The reason is that we have also been conducting tests in our laboratories at ESTEC to try to replicate and better understand the situation. We have added layers of ice of varying thickness to representative samples of the same black paint that covers the inside of the Gaia thermal tent, to assess the ways it might be affecting the stray light. There is no evidence to suggest that thin layers of ice would in fact enhance the stray light and thus no evidence that an attempt to remove the hypothesised ice contamination in the tent would yield any benefit, hence the decision not to carry out this procedure.

Under the assumption that the stray light cannot be completely eliminated, we are investigating a variety of modified observing strategies to help reduce its impact over the course of the mission, along with modified on-board and ground software to best optimise the data that we will collect. As stated in earlier posts, even if we do have to work with the stray light, we already know that it will only affect the quality of the data collected for the faintest of Gaia’s one billion stars.

Stray light increases the background detected by Gaia and thus the associated noise.
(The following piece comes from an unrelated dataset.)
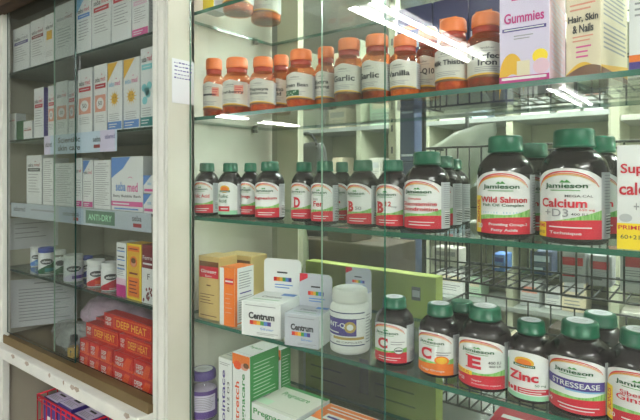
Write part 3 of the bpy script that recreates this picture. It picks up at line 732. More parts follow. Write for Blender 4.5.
# (lower row on shelf C)
GC = 'green capped bottles, lower row'
def cimg(mb):
    mb.text('C',.42,.50,.28,.26,'red',6,.09); mb.strip(.535,.555,.53,.63,'red',6,n=2); mb.lines(.62,.95,.58,.46,2,'greytext',3); mb.ell(.80,.33,.11,.09,'darkgreen',5); mb.ell(.80,.33,.095,.075,'white',6); mb.strip(.72,.88,.31,.35,'ink',7,n=3)
    mb.text('100',.08,.12,.06,.12,'white',6,.03)
vit(394.5,38,294,YR+.046,SC,'green capped bottle marked with a red C and a red band', cimg, off=26, grp=GC, sticker=True)
def corange(mb):
    mb.text('C',.40,.50,.28,.26,'red',6,.09); mb.strip(.515,.535,.53,.63,'red',6,n=2); mb.lines(.62,.95,.58,.46,2,'greytext',3); mb.ell(.74,.36,.15,.11,'orange',5); mb.ell(.74,.36,.11,.08,'goldyellow',6)
    mb.text('Tangy Orange',.52,.10,.06,.55,'white',6,.02)
vit(440,41,300.5,YR+.046,SC,'green capped bottle marked C with an orange slice and orange band', corange, off=26, bl=False, bottom='orange', grp=GC, sticker=True)
vit(462,36,298.5,YR+.112,SC,'green capped bottle behind the orange banded C bottle', words(('C',.5,.5,.25,.25,'red')), off=26, grp=GC)
def eimg(mb):
    mb.text('E',.46,.53,.26,.24,'red',6,.10); serif(mb,.46,.53,.26,.26,'red',6,'E'); mb.text('400 IU',.80,.56,.06,.22,'ink',6,.02); mb.text('400 UI',.80,.48,.045,.2,'ink',6,.02)
    mb.text('100+20',.14,.13,.07,.25,'white',6,.03); mb.text('Super',.5,.15,.045,.18,'white',6,.02); mb.text('Antioxidant support',.66,.08,.04,.5,'white',6,.0)
vit(485,50,302.5,YR+.044,SC,'green capped bottle marked with a large red E and yellow bonus flash', eimg, off=18, bl=False, bonus='h', grp=GC, sticker=True)
def zincimg(mb):
    mb.text('Zinc',.48,.50,.20,.60,'red',6,.08); mb.text('50 mg',.82,.33,.06,.22,'darkgreen',6,.02)
    mb.strip(.0,1,.0,.10,'mint',1); mb.strip(.10,.36,.13,.25,'white',3,n=4); mb.strip(.10,.17,.13,.25,'red',4,n=2); mb.strip(.29,.36,.13,.25,'red',4,n=2); mb.ell(.23,.19,.045,.04,'red',4)
    mb.strip(.38,1,.13,.25,'red',3,n=10); mb.lines(.42,.95,.24,.14,2,'white',4)
vit(531,43,317,YR+.040,SC,'green capped bottle marked Zinc with a maple leaf flag', zincimg, off=18, bottom='mint', grp=GC, brand=False, zinc=True, grassy=False, sticker=True)
def stress(mb):
    mb.strip(.04,.98,.44,.62,'indigo',4,n=20); mb.text('STRESSEASE',.53,.53,.10,.72,'white',6,.03); mb.strip(.4,.98,.41,.44,'skyblue',4,n=10)
    mb.text('90',.10,.13,.07,.12,'white',6,.03); mb.text('Helps combat tension',.58,.13,.035,.6,'white',6,.0); mb.text('pour soulager',.56,.07,.035,.5,'white',6,.0)
vit(580,56,317,YR+.044,SC,'green capped bottle with a purple banner', stress, off=14, bl=False, grp=GC, sticker=True)
vit(600,49,310,YR+.142,SC,'green capped bottle behind the purple banner bottle', words(('Stress',.5,.5,.12,.7,'indigo')), off=14, grp=GC, sticker=True)
def gins(mb):
    mb.text('Siberian',.50,.60,.08,.45,'red',6,.02); mb.text('Ginseng',.55,.49,.13,.66,'red',6,.03); mb.text('120',.12,.12,.08,.16,'white',6,.03); mb.lines(.3,.9,.17,.05,2,'white',6)
vit(641,60,326,YR+.044,SC,'green capped bottle marked Ginseng at the right edge', gins, off=6, bl=False, bonus='v', grp=GC, sticker=True)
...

The impact is largest for the faintest stars, where the noise associated with the stellar light itself is comparable to that from the background, but there is minimal impact on brighter ones, for which the background is an insignificant fraction of the total flux.

The stray light is variable across Gaia’s focal plane and variable with time, and has a different effect on each of Gaia’s science instruments and the corresponding science goals. Thus, it is not easy to characterise its impact in a simple way.

Broadly speaking, however, our current analysis is that if the stray light remains as it is today, its impact will be to degrade the astrometric accuracy of a solar-type star at magnitude 20, the faint limit of Gaia, by roughly 50%, from 290 microarcsec to 430 microarcsec by the end of the mission. Things improve as you move to progressively brighter stars, and by magnitude 15, the accuracy will remain unaltered at approximately 25 microarcsec.

Gaia mapping the stars of the Milky Way

Credit: ESA/ATG medialab; background: ESO/S. Brunier

It is important to realise that for many of Gaia’s science goals, it is these relatively brighter stars and their much higher accuracy positions that are critical, and so it is good to see that they are essentially unaffected. Also, the total number of stars detected and measured will remain unchanged.

For brightness and low-resolution spectroscopic measurements made by Gaia’s photometric instruments, current indications are that the faintest stars at magnitude 20 will have been measured to roughly the 6–8% level by the end of the mission, rather than a nominal 4%, while brighter stars will remain more accurate at about 0.4%.

The radial velocity spectrometer is most affected by the stray light and about 1.5 magnitudes of sensitivity could be lost, although the number of stars that that translates into will not be known until on-going data analysis is complete.

Finally, Gaia also contains a laser interferometer called the ‘basic angle monitor’, designed to measure the angle of separation between Gaia’s two telescopes to an accuracy of 5 microarcseconds every few minutes. This is necessary in order to correct for variations in the separation angle caused by ‘normal’ thermal changes in the payload as Gaia spins. The system is working as planned, but is seeing larger-than-expected variations in the basic angle. We are currently examining these data to discover if this issue will have any impact.

A comprehensive understanding of these issues will be given when a thorough analysis of all engineering tests is complete. Gaia has nearly completed its performance verification data taking, and is about to start a month-long dedicated science observation run. Once the data have been fully analysed, we will be able to provide a detailed quantitative assessment of the scientific performance of Gaia.

While there will likely be some loss relative to Gaia’s pre-launch performance predictions, we already know that the scientific return from the mission will still be immense, revolutionising our understanding of the formation and evolution of our Milky Way galaxy and much else.